--- Begin Task material ---

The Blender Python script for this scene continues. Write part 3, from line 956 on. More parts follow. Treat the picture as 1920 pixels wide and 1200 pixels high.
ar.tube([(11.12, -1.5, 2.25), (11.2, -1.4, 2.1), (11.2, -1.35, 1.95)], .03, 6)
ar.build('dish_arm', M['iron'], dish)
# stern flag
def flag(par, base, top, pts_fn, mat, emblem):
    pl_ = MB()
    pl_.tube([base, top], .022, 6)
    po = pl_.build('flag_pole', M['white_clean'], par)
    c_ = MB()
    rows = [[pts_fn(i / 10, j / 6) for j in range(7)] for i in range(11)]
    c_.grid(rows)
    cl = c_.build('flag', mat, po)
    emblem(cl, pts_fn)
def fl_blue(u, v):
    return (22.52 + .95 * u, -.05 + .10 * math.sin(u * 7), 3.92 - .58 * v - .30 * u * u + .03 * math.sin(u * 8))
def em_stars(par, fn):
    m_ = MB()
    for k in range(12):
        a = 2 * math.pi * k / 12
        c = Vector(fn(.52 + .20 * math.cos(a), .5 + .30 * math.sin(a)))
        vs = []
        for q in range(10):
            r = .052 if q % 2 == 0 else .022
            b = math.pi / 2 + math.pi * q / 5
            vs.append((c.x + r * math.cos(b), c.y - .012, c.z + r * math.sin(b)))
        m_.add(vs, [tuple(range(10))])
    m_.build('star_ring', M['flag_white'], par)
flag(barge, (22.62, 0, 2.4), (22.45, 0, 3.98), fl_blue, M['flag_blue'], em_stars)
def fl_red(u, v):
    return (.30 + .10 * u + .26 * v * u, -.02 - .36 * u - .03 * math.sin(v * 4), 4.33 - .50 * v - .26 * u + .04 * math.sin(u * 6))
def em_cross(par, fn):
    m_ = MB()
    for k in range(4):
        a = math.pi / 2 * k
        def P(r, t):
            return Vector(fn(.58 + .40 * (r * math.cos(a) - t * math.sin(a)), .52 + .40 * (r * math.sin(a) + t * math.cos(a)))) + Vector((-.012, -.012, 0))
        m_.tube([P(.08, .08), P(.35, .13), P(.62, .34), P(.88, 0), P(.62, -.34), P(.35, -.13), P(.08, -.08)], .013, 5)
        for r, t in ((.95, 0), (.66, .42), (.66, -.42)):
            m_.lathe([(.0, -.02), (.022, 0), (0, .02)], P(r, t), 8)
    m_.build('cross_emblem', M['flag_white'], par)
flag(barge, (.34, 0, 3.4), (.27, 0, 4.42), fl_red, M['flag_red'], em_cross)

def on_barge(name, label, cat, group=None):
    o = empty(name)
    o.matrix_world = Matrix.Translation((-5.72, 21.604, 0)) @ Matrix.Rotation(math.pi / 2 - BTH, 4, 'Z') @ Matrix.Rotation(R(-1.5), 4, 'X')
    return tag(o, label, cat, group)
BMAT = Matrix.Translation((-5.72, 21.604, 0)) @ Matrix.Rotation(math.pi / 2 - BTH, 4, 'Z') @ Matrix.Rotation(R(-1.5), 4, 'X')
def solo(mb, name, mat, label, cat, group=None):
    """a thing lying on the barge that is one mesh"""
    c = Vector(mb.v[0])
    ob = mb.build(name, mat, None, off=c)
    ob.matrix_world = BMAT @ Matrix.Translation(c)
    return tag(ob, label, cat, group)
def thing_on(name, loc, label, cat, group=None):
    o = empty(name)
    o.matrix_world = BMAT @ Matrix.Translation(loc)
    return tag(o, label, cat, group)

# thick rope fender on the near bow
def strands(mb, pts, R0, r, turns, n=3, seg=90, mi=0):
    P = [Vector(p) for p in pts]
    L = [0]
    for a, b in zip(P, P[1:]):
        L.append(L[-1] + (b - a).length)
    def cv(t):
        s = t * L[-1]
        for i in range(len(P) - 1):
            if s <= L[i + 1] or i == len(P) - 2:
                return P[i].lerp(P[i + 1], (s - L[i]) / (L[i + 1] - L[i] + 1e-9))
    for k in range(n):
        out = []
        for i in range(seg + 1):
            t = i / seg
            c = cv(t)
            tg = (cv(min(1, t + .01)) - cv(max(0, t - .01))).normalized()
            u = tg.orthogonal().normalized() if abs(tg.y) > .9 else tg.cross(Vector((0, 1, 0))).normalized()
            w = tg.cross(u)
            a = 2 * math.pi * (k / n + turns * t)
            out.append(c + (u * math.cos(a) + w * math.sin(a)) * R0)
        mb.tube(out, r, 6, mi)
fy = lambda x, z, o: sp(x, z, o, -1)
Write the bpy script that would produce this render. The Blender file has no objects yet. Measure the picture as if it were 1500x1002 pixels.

--- End Task material ---

§ **Your goal**:
Scan the material for lines with the word "pixels", and copy each line you find.

§ **Completed task**:
The Blender Python script for this scene continues. Write part 3, from line 956 on. More parts follow. Treat the picture as 1920 pixels wide and 1200 pixels high.
Write the bpy script that would produce this render. The Blender file has no objects yet. Measure the picture as if it were 1500x1002 pixels.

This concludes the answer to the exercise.